Output the lines below exactly, please, from the first line until the line with "COL = SC.collection", counting both.

───── Data shown

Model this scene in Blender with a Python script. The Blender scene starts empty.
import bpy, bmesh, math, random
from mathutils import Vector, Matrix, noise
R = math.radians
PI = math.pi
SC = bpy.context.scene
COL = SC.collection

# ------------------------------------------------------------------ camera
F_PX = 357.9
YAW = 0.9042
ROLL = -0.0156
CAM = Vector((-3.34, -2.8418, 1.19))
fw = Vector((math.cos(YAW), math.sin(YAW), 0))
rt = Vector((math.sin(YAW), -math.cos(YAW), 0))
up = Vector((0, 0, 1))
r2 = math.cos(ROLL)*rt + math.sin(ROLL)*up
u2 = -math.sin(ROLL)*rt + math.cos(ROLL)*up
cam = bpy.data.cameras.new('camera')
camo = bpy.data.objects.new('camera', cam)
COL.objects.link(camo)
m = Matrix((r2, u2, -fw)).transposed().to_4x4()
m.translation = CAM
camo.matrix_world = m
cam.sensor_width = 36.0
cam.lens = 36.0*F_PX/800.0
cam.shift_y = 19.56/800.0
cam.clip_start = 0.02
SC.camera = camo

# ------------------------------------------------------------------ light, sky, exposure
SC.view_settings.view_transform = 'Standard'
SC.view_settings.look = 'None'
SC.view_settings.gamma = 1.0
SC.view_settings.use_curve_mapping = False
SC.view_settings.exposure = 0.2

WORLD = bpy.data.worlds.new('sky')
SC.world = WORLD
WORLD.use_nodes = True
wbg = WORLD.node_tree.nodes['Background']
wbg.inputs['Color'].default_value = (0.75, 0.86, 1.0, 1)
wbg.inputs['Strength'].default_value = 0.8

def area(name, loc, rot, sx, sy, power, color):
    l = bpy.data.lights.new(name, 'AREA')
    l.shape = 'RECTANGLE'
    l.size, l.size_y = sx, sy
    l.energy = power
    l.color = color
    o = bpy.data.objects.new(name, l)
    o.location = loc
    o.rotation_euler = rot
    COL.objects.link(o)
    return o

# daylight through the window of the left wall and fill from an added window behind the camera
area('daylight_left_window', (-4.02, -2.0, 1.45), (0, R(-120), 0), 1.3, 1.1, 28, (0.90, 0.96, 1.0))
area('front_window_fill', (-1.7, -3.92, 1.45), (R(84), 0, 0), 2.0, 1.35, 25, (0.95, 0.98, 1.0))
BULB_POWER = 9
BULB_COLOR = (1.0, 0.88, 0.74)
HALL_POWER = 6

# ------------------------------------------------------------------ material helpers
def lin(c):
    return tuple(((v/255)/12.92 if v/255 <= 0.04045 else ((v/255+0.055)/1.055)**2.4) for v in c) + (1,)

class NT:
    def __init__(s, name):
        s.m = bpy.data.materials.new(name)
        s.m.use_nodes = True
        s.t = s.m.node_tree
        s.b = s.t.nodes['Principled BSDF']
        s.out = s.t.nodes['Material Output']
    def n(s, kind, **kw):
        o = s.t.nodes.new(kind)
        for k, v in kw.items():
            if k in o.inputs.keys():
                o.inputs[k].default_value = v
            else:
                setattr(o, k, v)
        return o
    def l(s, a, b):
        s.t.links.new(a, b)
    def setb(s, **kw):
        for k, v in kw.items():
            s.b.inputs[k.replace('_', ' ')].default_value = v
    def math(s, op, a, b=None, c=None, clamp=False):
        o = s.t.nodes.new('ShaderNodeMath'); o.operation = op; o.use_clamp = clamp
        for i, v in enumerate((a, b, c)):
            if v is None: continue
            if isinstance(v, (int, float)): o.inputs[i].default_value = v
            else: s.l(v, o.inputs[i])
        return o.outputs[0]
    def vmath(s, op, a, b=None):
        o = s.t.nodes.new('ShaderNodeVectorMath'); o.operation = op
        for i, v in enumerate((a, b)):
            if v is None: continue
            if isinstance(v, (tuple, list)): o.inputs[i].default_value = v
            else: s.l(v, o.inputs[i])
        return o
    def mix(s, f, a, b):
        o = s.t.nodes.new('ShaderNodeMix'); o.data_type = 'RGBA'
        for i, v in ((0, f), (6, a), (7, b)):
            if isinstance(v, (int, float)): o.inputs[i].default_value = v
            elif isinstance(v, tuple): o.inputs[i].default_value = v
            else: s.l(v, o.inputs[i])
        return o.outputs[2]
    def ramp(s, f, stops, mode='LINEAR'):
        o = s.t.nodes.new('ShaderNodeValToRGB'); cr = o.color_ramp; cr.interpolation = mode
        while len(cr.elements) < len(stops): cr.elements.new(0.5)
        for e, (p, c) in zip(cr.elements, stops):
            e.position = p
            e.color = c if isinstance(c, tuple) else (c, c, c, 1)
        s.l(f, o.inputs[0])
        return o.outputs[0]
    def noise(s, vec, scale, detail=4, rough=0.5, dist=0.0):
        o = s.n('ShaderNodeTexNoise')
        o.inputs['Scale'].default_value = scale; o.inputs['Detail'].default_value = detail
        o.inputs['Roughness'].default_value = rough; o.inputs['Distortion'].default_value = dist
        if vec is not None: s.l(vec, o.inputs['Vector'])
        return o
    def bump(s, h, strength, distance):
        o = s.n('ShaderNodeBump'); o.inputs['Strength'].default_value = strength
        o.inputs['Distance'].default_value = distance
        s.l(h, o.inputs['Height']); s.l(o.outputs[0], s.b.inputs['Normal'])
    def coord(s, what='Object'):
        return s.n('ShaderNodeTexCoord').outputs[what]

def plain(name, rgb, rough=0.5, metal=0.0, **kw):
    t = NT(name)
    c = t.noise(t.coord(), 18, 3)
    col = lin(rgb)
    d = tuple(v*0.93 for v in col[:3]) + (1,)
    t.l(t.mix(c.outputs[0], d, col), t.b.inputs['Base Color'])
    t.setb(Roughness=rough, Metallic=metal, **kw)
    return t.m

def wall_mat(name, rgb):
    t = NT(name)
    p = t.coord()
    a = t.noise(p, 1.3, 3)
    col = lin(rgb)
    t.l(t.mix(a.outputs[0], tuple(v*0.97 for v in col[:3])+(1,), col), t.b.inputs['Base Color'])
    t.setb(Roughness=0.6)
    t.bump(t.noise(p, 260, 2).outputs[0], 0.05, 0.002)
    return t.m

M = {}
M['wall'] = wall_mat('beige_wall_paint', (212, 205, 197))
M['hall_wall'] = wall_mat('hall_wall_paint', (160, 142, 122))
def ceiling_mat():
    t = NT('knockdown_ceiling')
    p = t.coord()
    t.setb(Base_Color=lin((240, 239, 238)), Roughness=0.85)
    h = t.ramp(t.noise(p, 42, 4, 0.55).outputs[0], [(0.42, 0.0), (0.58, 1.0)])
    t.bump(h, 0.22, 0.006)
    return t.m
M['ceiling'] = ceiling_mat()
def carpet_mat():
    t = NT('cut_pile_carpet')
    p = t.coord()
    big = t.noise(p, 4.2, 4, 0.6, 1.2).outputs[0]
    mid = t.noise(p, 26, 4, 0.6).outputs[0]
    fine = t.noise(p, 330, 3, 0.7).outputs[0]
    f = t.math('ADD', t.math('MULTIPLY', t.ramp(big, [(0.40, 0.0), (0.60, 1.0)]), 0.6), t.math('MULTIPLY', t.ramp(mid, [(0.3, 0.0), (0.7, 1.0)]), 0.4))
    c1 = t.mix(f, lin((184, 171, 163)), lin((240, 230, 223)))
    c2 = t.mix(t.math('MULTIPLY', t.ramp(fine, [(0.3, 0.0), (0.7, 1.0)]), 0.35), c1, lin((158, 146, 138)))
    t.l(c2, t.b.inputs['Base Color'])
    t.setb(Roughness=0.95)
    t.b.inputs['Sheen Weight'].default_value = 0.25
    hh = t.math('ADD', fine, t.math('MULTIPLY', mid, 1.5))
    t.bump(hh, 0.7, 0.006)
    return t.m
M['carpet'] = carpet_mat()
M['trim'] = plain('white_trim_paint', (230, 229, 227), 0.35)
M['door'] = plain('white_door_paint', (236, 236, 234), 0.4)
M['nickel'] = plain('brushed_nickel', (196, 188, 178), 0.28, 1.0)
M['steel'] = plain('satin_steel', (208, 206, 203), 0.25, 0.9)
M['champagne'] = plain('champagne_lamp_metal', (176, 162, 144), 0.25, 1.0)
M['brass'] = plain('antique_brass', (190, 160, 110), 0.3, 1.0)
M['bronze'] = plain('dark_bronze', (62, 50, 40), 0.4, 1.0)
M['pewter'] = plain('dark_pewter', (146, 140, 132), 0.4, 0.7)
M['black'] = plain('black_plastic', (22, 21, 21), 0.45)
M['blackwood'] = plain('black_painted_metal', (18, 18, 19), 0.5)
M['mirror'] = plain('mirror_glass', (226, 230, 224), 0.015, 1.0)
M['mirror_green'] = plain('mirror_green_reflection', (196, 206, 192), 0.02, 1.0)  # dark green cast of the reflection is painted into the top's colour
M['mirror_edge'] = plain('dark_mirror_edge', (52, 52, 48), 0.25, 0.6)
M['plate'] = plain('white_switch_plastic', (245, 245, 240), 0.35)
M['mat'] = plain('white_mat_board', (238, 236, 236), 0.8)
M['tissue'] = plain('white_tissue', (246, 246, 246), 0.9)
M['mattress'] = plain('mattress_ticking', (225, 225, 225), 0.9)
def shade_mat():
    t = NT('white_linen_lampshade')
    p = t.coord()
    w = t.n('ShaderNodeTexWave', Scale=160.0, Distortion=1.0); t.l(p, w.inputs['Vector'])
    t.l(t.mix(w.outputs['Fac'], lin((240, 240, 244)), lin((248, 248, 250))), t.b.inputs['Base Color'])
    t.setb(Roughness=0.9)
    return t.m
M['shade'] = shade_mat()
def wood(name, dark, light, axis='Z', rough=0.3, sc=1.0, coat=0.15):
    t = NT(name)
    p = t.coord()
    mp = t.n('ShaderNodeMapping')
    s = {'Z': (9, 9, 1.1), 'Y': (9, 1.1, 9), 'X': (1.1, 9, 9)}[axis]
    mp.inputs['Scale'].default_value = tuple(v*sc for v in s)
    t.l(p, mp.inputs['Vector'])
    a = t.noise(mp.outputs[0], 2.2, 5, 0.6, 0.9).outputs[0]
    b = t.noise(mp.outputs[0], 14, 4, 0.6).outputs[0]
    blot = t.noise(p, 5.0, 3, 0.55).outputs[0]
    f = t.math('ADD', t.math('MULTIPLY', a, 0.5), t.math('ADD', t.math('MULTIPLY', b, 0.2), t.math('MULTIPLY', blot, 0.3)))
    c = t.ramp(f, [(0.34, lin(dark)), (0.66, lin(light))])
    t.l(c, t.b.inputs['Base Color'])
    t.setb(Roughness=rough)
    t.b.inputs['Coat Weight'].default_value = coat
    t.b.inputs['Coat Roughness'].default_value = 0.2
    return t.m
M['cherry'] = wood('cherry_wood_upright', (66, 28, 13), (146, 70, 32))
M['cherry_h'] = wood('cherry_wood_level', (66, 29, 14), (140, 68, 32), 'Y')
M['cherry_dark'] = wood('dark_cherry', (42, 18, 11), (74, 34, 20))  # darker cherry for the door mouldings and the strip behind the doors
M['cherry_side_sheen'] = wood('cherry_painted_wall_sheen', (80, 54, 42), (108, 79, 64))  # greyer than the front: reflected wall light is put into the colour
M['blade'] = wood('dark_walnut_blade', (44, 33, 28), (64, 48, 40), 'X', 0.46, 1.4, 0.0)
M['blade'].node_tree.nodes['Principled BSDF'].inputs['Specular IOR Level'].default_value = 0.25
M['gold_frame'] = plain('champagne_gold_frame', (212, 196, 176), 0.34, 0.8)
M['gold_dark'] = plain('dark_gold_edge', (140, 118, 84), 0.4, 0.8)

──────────

| Solution for this problem |
Model this scene in Blender with a Python script. The Blender scene starts empty.
import bpy, bmesh, math, random
from mathutils import Vector, Matrix, noise
R = math.radians
PI = math.pi
SC = bpy.context.scene
COL = SC.collection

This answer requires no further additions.